**Work instructions**
Go through the material and write it all out exactly, minus the pictures.

**Dataset extract**
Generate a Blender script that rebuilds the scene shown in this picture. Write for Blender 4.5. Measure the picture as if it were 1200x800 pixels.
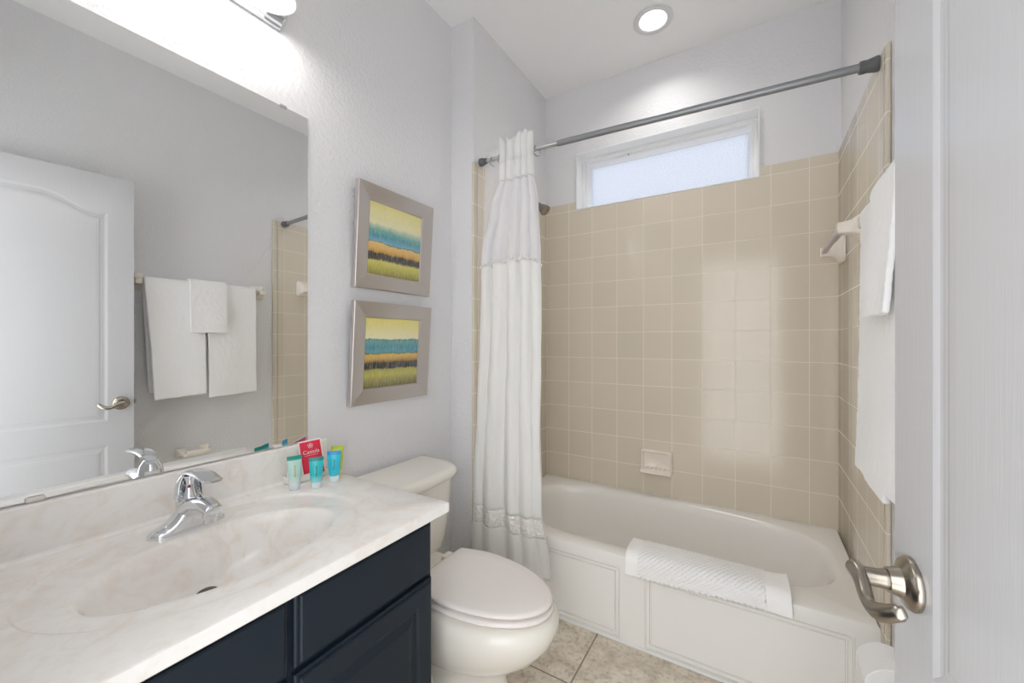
import bpy, bmesh, math, random
from math import sin, cos, pi, radians, sqrt, exp
from mathutils import Vector, noise

for o in list(bpy.data.objects):
    bpy.data.objects.remove(o)
scene = bpy.context.scene
COL = scene.collection
H = 1.207                      # eye height above the floor

# ------------------------------------------------------------------ camera, light, exposure
cam_d = bpy.data.cameras.new('camera')
cam_d.sensor_width = 36.0
cam_d.lens = 470.0 / 1200.0 * 36.0
cam_d.clip_start = 0.01
cam = bpy.data.objects.new('camera', cam_d)
cam.location = (0, 0, H)
cam.rotation_euler = (radians(90), 0, radians(31.3))
COL.objects.link(cam)
scene.camera = cam

world = bpy.data.worlds.new('world')
scene.world = world
world.use_nodes = True
bgn = world.node_tree.nodes['Background']
bgn.inputs[0].default_value = (0.96, 0.975, 1.0, 1)
bgn.inputs[1].default_value = 3.85

BULB = 78.0
DOWNLIGHT = 140.0
scene.view_settings.view_transform = 'Standard'
scene.view_settings.look = 'None'
scene.view_settings.exposure = 0.0
scene.view_settings.gamma = 1.0
scene.view_settings.use_curve_mapping = False
scene.cycles.max_bounces = 12
scene.cycles.diffuse_bounces = 8
scene.cycles.glossy_bounces = 6
scene.cycles.transmission_bounces = 8
scene.cycles.sample_clamp_indirect = 3.0
scene.cycles.caustics_reflective = True
scene.cycles.caustics_refractive = False


# ------------------------------------------------------------------ materials
def srgb(r, g, b):
    def f(c):
        c /= 255.0
        return c / 12.92 if c <= 0.04045 else ((c + 0.055) / 1.055) ** 2.4
    return (f(r), f(g), f(b), 1)


class NT:
    """small helper round a node tree"""
    def __init__(self, name):
        self.m = bpy.data.materials.new(name)
        self.m.use_nodes = True
        self.t = self.m.node_tree
        self.b = self.t.nodes['Principled BSDF']
        self.out = self.t.nodes['Material Output']

    def n(self, typ, **kw):
        nd = self.t.nodes.new(typ)
        for k, v in kw.items():
            if k in nd.inputs:
                nd.inputs[k].default_value = v
            else:
                setattr(nd, k, v)
        return nd

    def l(self, a, b):
        self.t.links.new(a, b)

    def base(self, col, rough=0.5, metal=0.0, spec=0.5, coat=0.0):
        self.b.inputs['Base Color'].default_value = col if len(col) == 4 else (*col, 1)
        self.b.inputs['Roughness'].default_value = rough
        self.b.inputs['Metallic'].default_value = metal
        self.b.inputs['Specular IOR Level'].default_value = spec
        self.b.inputs['Coat Weight'].default_value = coat
        self.b.inputs['Coat Roughness'].default_value = 0.08
        return self

    def bump(self, height, strength=0.2, dist=0.01):
        bp = self.n('ShaderNodeBump', Strength=strength, Distance=dist)
        self.l(height, bp.inputs['Height'])
        self.l(bp.outputs[0], self.b.inputs['Normal'])
        return bp

    def pos(self):
        return self.n('ShaderNodeNewGeometry').outputs['Position']

    def noise(self, scale, detail=2, rough=0.5, vec=None, dist=0.0):
        nd = self.n('ShaderNodeTexNoise', Scale=scale, Detail=detail, Roughness=rough, Distortion=dist)
        self.l(vec if vec is not None else self.pos(), nd.inputs['Vector'])
        return nd.outputs['Fac']

    def ramp(self, fac, stops, interp='LINEAR'):
        r = self.n('ShaderNodeValToRGB')
        r.color_ramp.interpolation = interp
        e = r.color_ramp.elements
        e[0].position, e[0].color = stops[0][0], stops[0][1]
        e[1].position, e[1].color = stops[-1][0], stops[-1][1]
        for p, c in stops[1:-1]:
            x = e.new(p)
            x.color = c
        self.l(fac, r.inputs[0])
        return r.outputs[0]

    def math(self, op, a, b=None):
        nd = self.n('ShaderNodeMath', operation=op)
        for i, v in enumerate((a, b)):
            if v is None:
                continue
            if isinstance(v, (int, float)):
                nd.inputs[i].default_value = v
            else:
                self.l(v, nd.inputs[i])
        return nd.outputs[0]

    def mix(self, fac, a, b, blend='MIX'):
        nd = self.n('ShaderNodeMix', data_type='RGBA', blend_type=blend)
        for i, v in ((0, fac), (6, a), (7, b)):
            if isinstance(v, (int, float, tuple)):
                nd.inputs[i].default_value = v
            else:
                self.l(v, nd.inputs[i])
        return nd.outputs[2]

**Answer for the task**
Generate a Blender script that rebuilds the scene shown in this picture. Write for Blender 4.5. Measure the picture as if it were 1200x800 pixels.
import bpy, bmesh, math, random
from math import sin, cos, pi, radians, sqrt, exp
from mathutils import Vector, noise

for o in list(bpy.data.objects):
    bpy.data.objects.remove(o)
scene = bpy.context.scene
COL = scene.collection
H = 1.207                      # eye height above the floor

# ------------------------------------------------------------------ camera, light, exposure
cam_d = bpy.data.cameras.new('camera')
cam_d.sensor_width = 36.0
cam_d.lens = 470.0 / 1200.0 * 36.0
cam_d.clip_start = 0.01
cam = bpy.data.objects.new('camera', cam_d)
cam.location = (0, 0, H)
cam.rotation_euler = (radians(90), 0, radians(31.3))
COL.objects.link(cam)
scene.camera = cam

world = bpy.data.worlds.new('world')
scene.world = world
world.use_nodes = True
bgn = world.node_tree.nodes['Background']
bgn.inputs[0].default_value = (0.96, 0.975, 1.0, 1)
bgn.inputs[1].default_value = 3.85

BULB = 78.0
DOWNLIGHT = 140.0
scene.view_settings.view_transform = 'Standard'
scene.view_settings.look = 'None'
scene.view_settings.exposure = 0.0
scene.view_settings.gamma = 1.0
scene.view_settings.use_curve_mapping = False
scene.cycles.max_bounces = 12
scene.cycles.diffuse_bounces = 8
scene.cycles.glossy_bounces = 6
scene.cycles.transmission_bounces = 8
scene.cycles.sample_clamp_indirect = 3.0
scene.cycles.caustics_reflective = True
scene.cycles.caustics_refractive = False


# ------------------------------------------------------------------ materials
def srgb(r, g, b):
    def f(c):
        c /= 255.0
        return c / 12.92 if c <= 0.04045 else ((c + 0.055) / 1.055) ** 2.4
    return (f(r), f(g), f(b), 1)


class NT:
    """small helper round a node tree"""
    def __init__(self, name):
        self.m = bpy.data.materials.new(name)
        self.m.use_nodes = True
        self.t = self.m.node_tree
        self.b = self.t.nodes['Principled BSDF']
        self.out = self.t.nodes['Material Output']

    def n(self, typ, **kw):
        nd = self.t.nodes.new(typ)
        for k, v in kw.items():
            if k in nd.inputs:
                nd.inputs[k].default_value = v
            else:
                setattr(nd, k, v)
        return nd

    def l(self, a, b):
        self.t.links.new(a, b)

    def base(self, col, rough=0.5, metal=0.0, spec=0.5, coat=0.0):
        self.b.inputs['Base Color'].default_value = col if len(col) == 4 else (*col, 1)
        self.b.inputs['Roughness'].default_value = rough
        self.b.inputs['Metallic'].default_value = metal
        self.b.inputs['Specular IOR Level'].default_value = spec
        self.b.inputs['Coat Weight'].default_value = coat
        self.b.inputs['Coat Roughness'].default_value = 0.08
        return self

    def bump(self, height, strength=0.2, dist=0.01):
        bp = self.n('ShaderNodeBump', Strength=strength, Distance=dist)
        self.l(height, bp.inputs['Height'])
        self.l(bp.outputs[0], self.b.inputs['Normal'])
        return bp

    def pos(self):
        return self.n('ShaderNodeNewGeometry').outputs['Position']

    def noise(self, scale, detail=2, rough=0.5, vec=None, dist=0.0):
        nd = self.n('ShaderNodeTexNoise', Scale=scale, Detail=detail, Roughness=rough, Distortion=dist)
        self.l(vec if vec is not None else self.pos(), nd.inputs['Vector'])
        return nd.outputs['Fac']

    def ramp(self, fac, stops, interp='LINEAR'):
        r = self.n('ShaderNodeValToRGB')
        r.color_ramp.interpolation = interp
        e = r.color_ramp.elements
        e[0].position, e[0].color = stops[0][0], stops[0][1]
        e[1].position, e[1].color = stops[-1][0], stops[-1][1]
        for p, c in stops[1:-1]:
            x = e.new(p)
            x.color = c
        self.l(fac, r.inputs[0])
        return r.outputs[0]

    def math(self, op, a, b=None):
        nd = self.n('ShaderNodeMath', operation=op)
        for i, v in enumerate((a, b)):
            if v is None:
                continue
            if isinstance(v, (int, float)):
                nd.inputs[i].default_value = v
            else:
                self.l(v, nd.inputs[i])
        return nd.outputs[0]

    def mix(self, fac, a, b, blend='MIX'):
        nd = self.n('ShaderNodeMix', data_type='RGBA', blend_type=blend)
        for i, v in ((0, fac), (6, a), (7, b)):
            if isinstance(v, (int, float, tuple)):
                nd.inputs[i].default_value = v
            else:
                self.l(v, nd.inputs[i])
        return nd.outputs[2]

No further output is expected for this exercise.